Wells Fargo & Co's chairman lambasted the U.S. government for imposing new curbs on lenders that receive federal bailout money, and called the federal plan to subject big banks to stress tests asinine.

Wells Fargo took $25 billion of capital last year from the government's Troubled Asset Relief Program at the behest of regulators including then-Treasury Secretary Henry Paulson, but has said it did not need the money. It was one of nine original TARP recipients.

Like a growing number of rivals, the San Francisco bank is now complaining about TARP, including a provision that lets Congress unilaterally impose new restrictions on recipients.

Is this America, when you can do what your government asks you to do and then retroactively you also have additional conditions put on?

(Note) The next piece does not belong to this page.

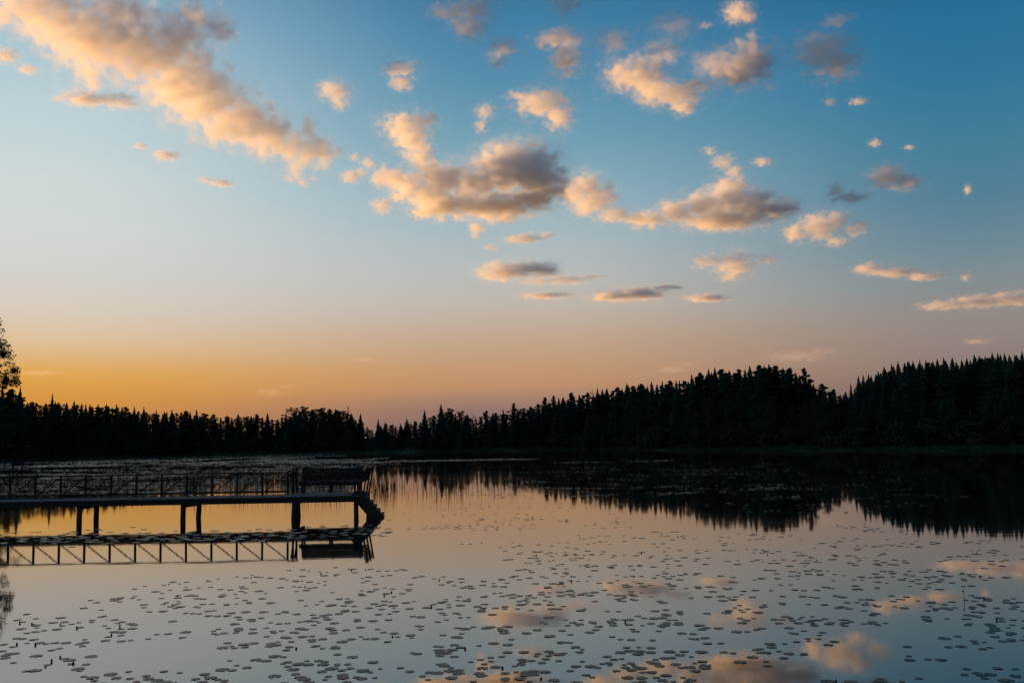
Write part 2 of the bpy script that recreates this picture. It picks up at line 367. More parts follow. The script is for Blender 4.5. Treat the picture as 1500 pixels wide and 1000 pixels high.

Kovacevich said. A video of his comments was posted online by the Stanford Institute for Economic Policy Research.

Bank of America Corp , Goldman Sachs Group Inc , JPMorgan Chase & Co and several smaller lenders have said they want to get out of TARP when they can, although Bank of America Chief Executive Kenneth Lewis has said the program helped avert a financial meltdown.

On March 6, Wells Fargo slashed its quarterly dividend 85 percent to 5 cents per share, saving $5 billion a year.

The bank in the fourth quarter posted its first quarterly loss since 2001, and at the end of the year it completed its acquisition of troubled larger rival Wachovia Corp.

Even with the $25 billion of TARP capital, Wells Fargo has less capital relative to its size than some analysts prefer.

Kovacevich nevertheless said that had the bank not been forced to take TARP money last October, we would have been able to raise private capital at that time, and with that private capital, given what is going on today, it is very unlikely that we would have had to reduce the dividend.

Wells Fargo and 18 other large companies are being subjected to stress tests to determine which can withstand a particularly severe recession. Those that cannot will need to raise more capital. Results are due by the end of April.

We do stress tests all the time on all of our portfolios, Kovacevich said. We (have) shared those stress tests with our regulators, forever. It is absolutely asinine that somebody would announce we're going to do stress tests of banks and we'll give you the answer in 12 weeks.

Kovacevich said press reports that Wells Fargo acted purely out of self-interest in resisting regulators' demand that it accept TARP money were misleading.

They felt that if they gave it to everybody, whether they needed it or not, that the consequence would be that everyone would be raised up equally, and people would not know who was swimming naked and who wasn't swimming naked, he said.

In afternoon trading, Wells Fargo shares were up 69 cents, or 5 percent, at $14.63 on the New York Stock Exchange. They began the year at $29.48.